- MATERIAL

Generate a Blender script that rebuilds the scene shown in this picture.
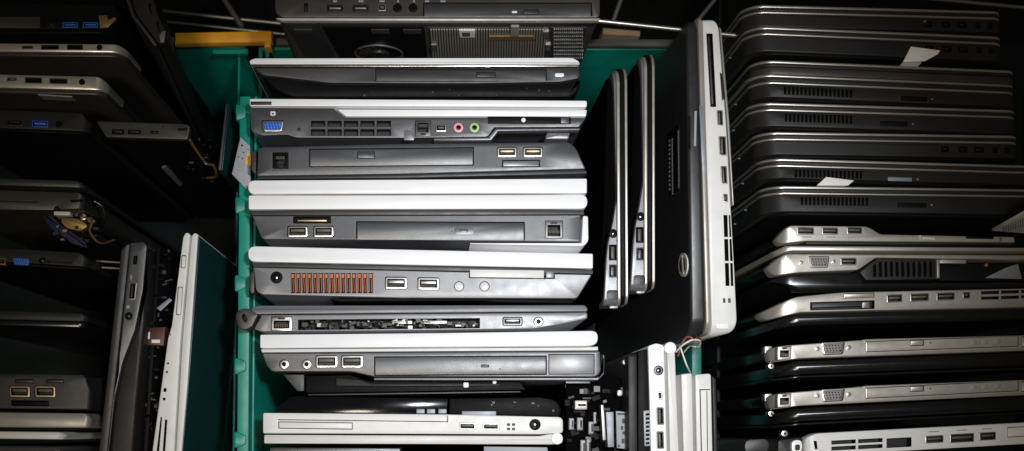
import bpy, bmesh, math, random
from mathutils import Vector, Matrix
from mathutils.geometry import delaunay_2d_cdt

S = bpy.context.scene
for o in list(bpy.data.objects): bpy.data.objects.remove(o)
COL = S.collection
random.seed(7)

# ------------------------------------------------------------------ camera
W, Hh = 1024, 451
F = 1050.0                       # focal length in pixels
D = 0.745                        # height of the lens above the upper edges of the laptops
NAD = (440.0, 430.0)             # where straight down falls in the picture
zc = Vector((-(NAD[0]-W/2), -(Hh/2-NAD[1]), F)).normalized()
xc = Vector((1, 0, 0)); xc = (xc - zc*xc.dot(zc)).normalized()
yc = zc.cross(xc)
M3 = Matrix((xc, yc, zc))
cam_d = bpy.data.cameras.new('camera'); cam = bpy.data.objects.new('camera', cam_d)
COL.objects.link(cam); S.camera = cam
cam.matrix_world = Matrix.Translation((0, 0, D)) @ M3.to_4x4()
cam_d.sensor_width = 36; cam_d.lens = F/W*36; cam_d.clip_start = 0.02; cam_d.clip_end = 50
cam_d.dof.use_dof = True; cam_d.dof.focus_distance = D*1.02; cam_d.dof.aperture_fstop = 7.0
S.render.resolution_x = W; S.render.resolution_y = Hh
CAM = Vector((0, 0, D))

# ------------------------------------------------------------------ world, lamps, exposure
S.world = bpy.data.worlds.new('World'); S.world.use_nodes = True
bg = S.world.node_tree.nodes['Background']
bg.inputs[0].default_value = (1.0, 0.86, 0.68, 1); bg.inputs[1].default_value = 0.02

def ray(px, py):
    return (M3 @ Vector((px-W/2, Hh/2-py, -F)))
def P(px, py, z=0.0):
    d = ray(px, py); t = (z-D)/d.z
    return CAM + d*t

def spot(name, loc, target, energy, size, blend, radius, color):
    l = bpy.data.lights.new(name, 'SPOT'); o = bpy.data.objects.new(name, l); COL.objects.link(o)
    o.location = loc; l.energy = energy; l.spot_size = math.radians(size); l.spot_blend = blend
    l.shadow_soft_size = radius; l.color = color
    o.rotation_euler = (Vector(target)-Vector(loc)).to_track_quat('-Z', 'Y').to_euler()
    return o
spot('work_lamp', (0.18, 0.11, 0.95), P(545, 318), 34.0, 45, 1.0, 0.04, (0.91, 0.955, 1.0))
spot('fill_lamp', (-0.22, -0.35, 1.9), (0.0, 0.1, 0), 46.0, 48, 1.0, 0.14, (1.0, 0.88, 0.72))  # added warm fill for the side columns, crate rim and handle; no such source seen

S.view_settings.view_transform = 'Standard'; S.view_settings.look = 'None'
S.view_settings.exposure = 0; S.view_settings.gamma = 1
S.render.engine = 'CYCLES'

# ------------------------------------------------------------------ materials
MATS = {}
def mat(name, col, rough=0.45, metal=0.0, grain=0.0, grain_scale=2500, wear=0.0, coat=0.0, spec=0.5, dust=0.0, trans=0.0):
    m = bpy.data.materials.new(name); m.use_nodes = True
    nt = m.node_tree; b = nt.nodes['Principled BSDF']
    b.inputs['Base Color'].default_value = (*col, 1); b.inputs['Roughness'].default_value = rough
    b.inputs['Metallic'].default_value = metal; b.inputs['Coat Weight'].default_value = coat
    b.inputs['Specular IOR Level'].default_value = spec
    if trans: b.inputs['Transmission Weight'].default_value = trans
    tc = nt.nodes.new('ShaderNodeTexCoord')
    def noise(scale, detail=4):
        n = nt.nodes.new('ShaderNodeTexNoise'); n.inputs['Scale'].default_value = scale; n.inputs['Detail'].default_value = detail
        nt.links.new(tc.outputs['Object'], n.inputs['Vector']); return n
    def mixc(a, bcol, fac):
        x = nt.nodes.new('ShaderNodeMix'); x.data_type = 'RGBA'
        nt.links.new(fac, x.inputs[0])
        if isinstance(a, tuple): x.inputs[6].default_value = (*a, 1)
        else: nt.links.new(a, x.inputs[6])
        x.inputs[7].default_value = (*bcol, 1)
        return x.outputs[2]
    def ramp(src, a, b_):
        r = nt.nodes.new('ShaderNodeMapRange'); r.inputs[1].default_value = a; r.inputs[2].default_value = b_
        nt.links.new(src, r.inputs[0]); return r.outputs[0]
    cur = col
    if wear:
        n = noise(60, 6); c2 = tuple(min(1, c*(1-wear)) for c in col)
        cur = mixc(cur, c2, ramp(n.outputs[0], 0.42, 0.72))
    if dust:
        n = noise(900, 3)
        f = ramp(n.outputs[0], 0.60, 0.78)
        n2 = noise(35, 4); f2 = ramp(n2.outputs[0], 0.40, 0.70)
        mu = nt.nodes.new('ShaderNodeMath'); mu.operation = 'MULTIPLY'
        nt.links.new(f, mu.inputs[0]); nt.links.new(f2, mu.inputs[1])
        mu2 = nt.nodes.new('ShaderNodeMath'); mu2.operation = 'MULTIPLY'; mu2.inputs[1].default_value = dust
        nt.links.new(mu.outputs[0], mu2.inputs[0])
        cur = mixc(cur, (0.32, 0.30, 0.27), mu2.outputs[0])
    if not isinstance(cur, tuple): nt.links.new(cur, b.inputs['Base Color'])
    # roughness variation: handling marks
    n = noise(120, 5); r = nt.nodes.new('ShaderNodeMapRange')
    r.inputs[1].default_value = 0.3; r.inputs[2].default_value = 0.75
    r.inputs[3].default_value = max(0.02, rough*0.9); r.inputs[4].default_value = min(1, rough*1.12)
    nt.links.new(n.outputs[0], r.inputs[0]); nt.links.new(r.outputs[0], b.inputs['Roughness'])
    if grain:
        n = noise(grain_scale, 2); bp = nt.nodes.new('ShaderNodeBump')
        bp.inputs['Strength'].default_value = grain; bp.inputs['Distance'].default_value = 0.0003
        nt.links.new(n.outputs[0], bp.inputs['Height']); nt.links.new(bp.outputs[0], b.inputs['Normal'])
    MATS[name] = m; return m
mat('white_paint', (0.84, 0.84, 0.86), 0.38, 0.0, 0.05, wear=0.05, dust=0.12)
mat('silver_paint', (0.60, 0.565, 0.50), 0.38, 0.72, 0.08, wear=0.10, dust=0.15)
mat('cream_paint', (0.70, 0.69, 0.67), 0.42, 0.0, 0.06, wear=0.08, dust=0.15)
mat('dim_silver', (0.34, 0.32, 0.29), 0.40, 0.3, 0.06, wear=0.15, dust=0.2)
mat('charcoal', (0.046, 0.047, 0.054), 0.38, 0.0, 0.22, wear=0.15, dust=0.3, spec=0.9)
mat('charcoal_light', (0.14, 0.14, 0.155), 0.36, 0.0, 0.16, wear=0.12, dust=0.25, spec=1.0)
mat('slate', (0.026, 0.026, 0.028), 0.44, 0.0, 0.25, wear=0.2, dust=0.2)
mat('drive_grey', (0.052, 0.054, 0.061), 0.36, 0.0, 0.25, 1800, wear=0.2, dust=0.3, spec=0.9)
mat('black_plastic', (0.006, 0.006, 0.0065), 0.45, 0.0, 0.2, wear=0.2, dust=0.03, spec=0.07)
mat('dark_plastic', (0.017, 0.0165, 0.016), 0.45, 0.0, 0.25, wear=0.2, dust=0.10, spec=0.28)
mat('brown_grey', (0.046, 0.041, 0.036), 0.42, 0.2, 0.2, wear=0.2, dust=0.3)
mat('gloss_black', (0.007, 0.007, 0.0075), 0.24, 0.0, 0.0, dust=0.06, spec=0.7)
mat('bezel_black', (0.005, 0.005, 0.006), 0.12, dust=0.05, spec=0.25)
mat('satin_black', (0.017, 0.017, 0.018), 0.38, 0.0, 0.0, dust=0.1, spec=0.7)
mat('matte_black', (0.003, 0.003, 0.003), 0.95, spec=0.0)
mat('label_grey', (0.33, 0.35, 0.38), 0.6, wear=0.15)
mat('port_black', (0.006, 0.006, 0.006), 0.6)
mat('metal', (0.62, 0.60, 0.57), 0.32, 1.0, wear=0.2)
mat('chrome', (0.75, 0.72, 0.68), 0.22, 1.0, wear=0.15)
mat('trim', (0.52, 0.48, 0.43), 0.34, 0.75, wear=0.2)
mat('gold', (0.50, 0.38, 0.22), 0.4, 0.8)
mat('brass', (0.34, 0.22, 0.08), 0.45, 0.6, wear=0.3)
mat('copper', (0.45, 0.12, 0.035), 0.45, 0.3, wear=0.35)
mat('tongue', (0.10, 0.085, 0.06), 0.5)
mat('tongue_white', (0.55, 0.54, 0.50), 0.5)
mat('vga_blue', (0.05, 0.17, 0.72), 0.45)
mat('usb_blue', (0.03, 0.14, 0.55), 0.45)
mat('vga_grey', (0.22, 0.20, 0.20), 0.5)
mat('pink', (0.75, 0.35, 0.38), 0.45)
mat('green', (0.35, 0.58, 0.22), 0.45)
mat('crate_green', (0.003, 0.25, 0.185), 0.42, 0.0, 0.1, 300, wear=0.25, dust=0.3)
mat('handle_orange', (0.90, 0.40, 0.02), 0.45, 0.0, 0.1, 300, wear=0.2, dust=0.2)
mat('paper', (0.78, 0.77, 0.74), 0.7, wear=0.05)
mat('print_dark', (0.06, 0.06, 0.07), 0.7)
mat('print_grey', (0.30, 0.30, 0.32), 0.7)
mat('yellow', (0.75, 0.48, 0.03), 0.6)
mat('pcb', (0.008, 0.012, 0.010), 0.4, wear=0.3, dust=0.2)
mat('pcb_red', (0.075, 0.014, 0.009), 0.45, wear=0.3)
mat('chip', (0.02, 0.02, 0.022), 0.4, dust=0.2)
mat('solder', (0.34, 0.33, 0.32), 0.4, 0.8, wear=0.3)
mat('sticker_silver', (0.24, 0.255, 0.29), 0.45, 0.2, wear=0.2)
mat('cardboard', (0.30, 0.20, 0.11), 0.8, wear=0.2)
mat('floor_dark', (0.006, 0.006, 0.006), 0.9, wear=0.3, spec=0.1)
mat('crate_shade', (0.006, 0.012, 0.012), 0.6, wear=0.3, spec=0.2)  # crate depths with the shade of the gaps put into the colour
mat('grille', (0.31, 0.29, 0.255), 0.45, 0.1, wear=0.15)
mat('teal_lid_reflect', (0.010, 0.042, 0.043), 0.30, 0.0, 0.1, dust=0.15)  # dark lid with the green wall's reflection put into its colour
mat('cable_white', (0.7, 0.68, 0.64), 0.5)
mat('cable_red', (0.30, 0.09, 0.06), 0.5)
mat('blue_dark', (0.012, 0.016, 0.045), 0.4, wear=0.2)
mat('led', (0.85, 0.85, 0.85), 0.3)
mat('rack_steel', (0.45, 0.43, 0.38), 0.35, 0.9, wear=0.3)
mat('grey_tube', (0.07, 0.068, 0.065), 0.5, wear=0.3, dust=0.3)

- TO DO
Repeat exactly and only the lines from the start of the data above through the line that holds "random.seed(7)", inclusive. Pictures do not belong in the copy.

- FINISHED EXERCISE
Generate a Blender script that rebuilds the scene shown in this picture.
import bpy, bmesh, math, random
from mathutils import Vector, Matrix
from mathutils.geometry import delaunay_2d_cdt

S = bpy.context.scene
for o in list(bpy.data.objects): bpy.data.objects.remove(o)
COL = S.collection
random.seed(7)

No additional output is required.